As shown in the graph below, bycatch has actually gone up significantly in recent years in area 4CDE as targeted fishery catch has declined significantly.

Credit: IPHC

Yet groundfish companies told Undercurrent the need to reduce bycatch in area 4CDE was not communicated to the groundfish sector, and it is possible the bycatch in this area would not have been as large had they known to avoid it.

On the other hand, the argument that overall bycatch can't be reduced much is widespread. Like the Alaska Seafood Cooperative, the Groundfish Forum argues deck sorting is an "experimental, non-regulatory tool" and limited in its ability to create more gains.

“Because excluders and deck sorting both target larger halibut, the extent to which deck sorting creates additional savings beyond what is achieved by excluder use is not known at this time," the forum said, in its briefing.

The O’Hara Corporation, meanwhile, has taken the approach of simply attacking the bycatch reduction proposals on principal.
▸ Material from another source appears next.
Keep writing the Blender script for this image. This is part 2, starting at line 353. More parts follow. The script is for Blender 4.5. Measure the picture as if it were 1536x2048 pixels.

“An economic allocation that will provide major economic impacts to one sector of the fishery, to provide marginal benefits to another (as described below) flies in the face of fairness and equity and, given that there is no compelling justification in the FMP’s objectives, violates National Standard 4,” the company’s law firm, Kelley Drye & Warren LLP, wrote in a letter to NPFMC chair Dan Hull.

The NPFMC also showed a huge negative financial impact on groundfish in trade for merely modest gains for halibut in its initial review of the bycatch cuts.

However, NPFMC staff member Diana Evans told Undercurrent the NPFMC is tweaking this analysis now in its update to the initial review, and financial impacts will be updated. Also, it is adding much more information on the impacts to communicates in the update.

This will include both communities in Alaska dependent upon halibut fishery as well as the communities in Washington state that depend upon the groundfish fishery. O’Hara Corporation emphasizes the need for the latter in its letter.

A high stakes debate

Whatever comes of these arguments, the stakes are high. As Undercurrent reported previously, the Amendment 80 fleet – the biggest contributor to bycatch – anticipates a bycatch cap reduction ranging from 10% to 60%, the latter of which could result in as much as a 60% reduction in revenue on average over the course of several years for fleet member Fishermen’s Finest, according to an estimation the company shared with Undercurrent in March.

Another Amendment 80 sector source told Undercurrent the company is still tabulating the expected impacts but expects that they will have little ability to cut bycatch without severe cuts to directed catch. Some of the species most impacted would be cod, yellowfin sole and Alaska plaice, sources said.

What exactly the economic impacts would be industry-wide is one of many points at the heart of this complex issue – and there are many – that NPFMC staffers and analysts at Northern Economics are working to quantify now as they augment the NPFMC’s 302-page initial review in preparation for June.

Northern Economics’ focus is the impact of having more small fish remain in the fishery over time.

There is then a benefit to the fishery for those that survive, as they are able to reproduce.

“We’re going to estimate the value of those fish,” Northern Economics' Marcus Hartley told Undercurrent, adding that the overall benefit to the fishery from this will not be drastic but “it will certainly make some difference".